12. The method of manufacturing a sensing chip package as claimed in claim 10, wherein the light blocking material layer is a black resistant which can absorb light or a metal with a high reflection coefficient or a distributed Bragg reflector.

13. The method of manufacturing a sensing chip package as claimed in claim 10, wherein the LED is a surface mounted LED selected from mesa-type LED, vertical-type LED and flip-chip LED mounted on the first top surface of the sensor by surface mounting technology or a non-surface mounted LED buried in the wafer and adjacent to the first top surface.

14. The method of manufacturing a sensing chip package as claimed in claim 13, wherein the LED is an IR LED.

15. The method of manufacturing a sensing chip package as claimed in claim 14, the light sensing device is an IR sensor.

16. The method of manufacturing a sensing chip package as claimed in claim 10, further comprising a first solder wire connecting to the first conductive pad and a second solder wire connecting to the second conductive pad.

17. The method of manufacturing a sensing chip package as claimed in claim 10, further comprising a step of scribing the sensing areas to generate a plurality of sensing chip packages.

18. The method of manufacturing a sensing chip package as claimed in claim 10, further comprising the steps of:

thinning the first bottom surface of the wafer;

forming an insulating layer on the first bottom surface of the wafer, and the insulating having a first through hole exposing the first conductive pad and a second through hole exposing the second conductive pad;

forming a re-distribution layer on the insulating layer to interconnect the first conductive pad and the second conductive pad via the first through hole and second through hole respectively;

forming a passivation layer to overlay the re-distribution layer, the first through hole and the second through hole, and the passivation having a first opening and a second opening; and

forming a first conductive structure in the first opening and a second conductive structure in the second opening to interconnect the re-distribution layer respectively.

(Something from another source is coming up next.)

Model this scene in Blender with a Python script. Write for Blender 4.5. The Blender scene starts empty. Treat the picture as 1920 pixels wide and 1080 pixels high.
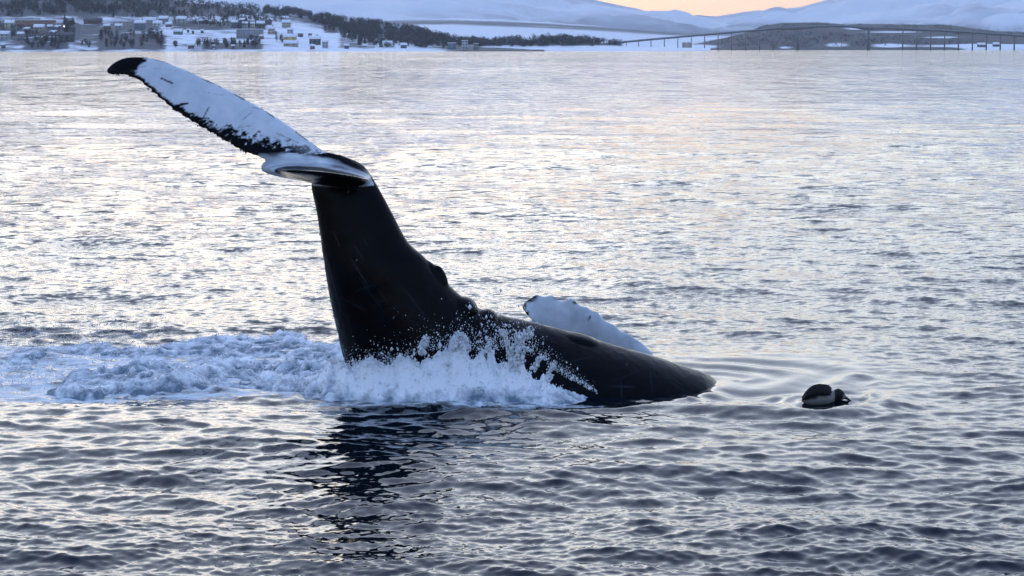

19. The method of manufacturing a sensing chip package as claimed in claim 18, further comprising a step of scribing the sensing areas to generate a plurality of sensing chip packages.

20. The method of manufacturing a sensing chip package as claimed in claim 10, further comprising the steps of:

thinning the first bottom surface of the wafer;

forming a third cavity exposing the first conductive pad and a fourth cavity exposing the second conductive pad on the first bottom surface of the wafer;

forming an insulating layer on the first bottom surface of the wafer and overlaying the third cavity and the fourth cavity;

removing the insulating in the third and the fourth cavities and part of the first and the second conductive pads, part of the adhesive layer and part of the cap layer above the third and the fourth cavities by notching to respectively form a first notch exposing an edge of the first conductive pad and a second notch exposing an edge of the second conductive pad;

forming a re-distribution layer on the insulating layer, the first notch and the second notch to interconnect the exposed edges of the first and the second conductive pads respectively;

forming a passivation layer to overlay the re-distribution layer, the first notch and the second notch, and the passivation having a third opening and a fourth opening; and

forming a third conductive structure in the third opening and a fourth conductive structure in the fourth opening to interconnect the re-distribution layer respectively.

21. The method of manufacturing a sensing chip package as claimed in claim 20, further comprising a step of scribing the sensing areas to generate a plurality of sensing chip packages.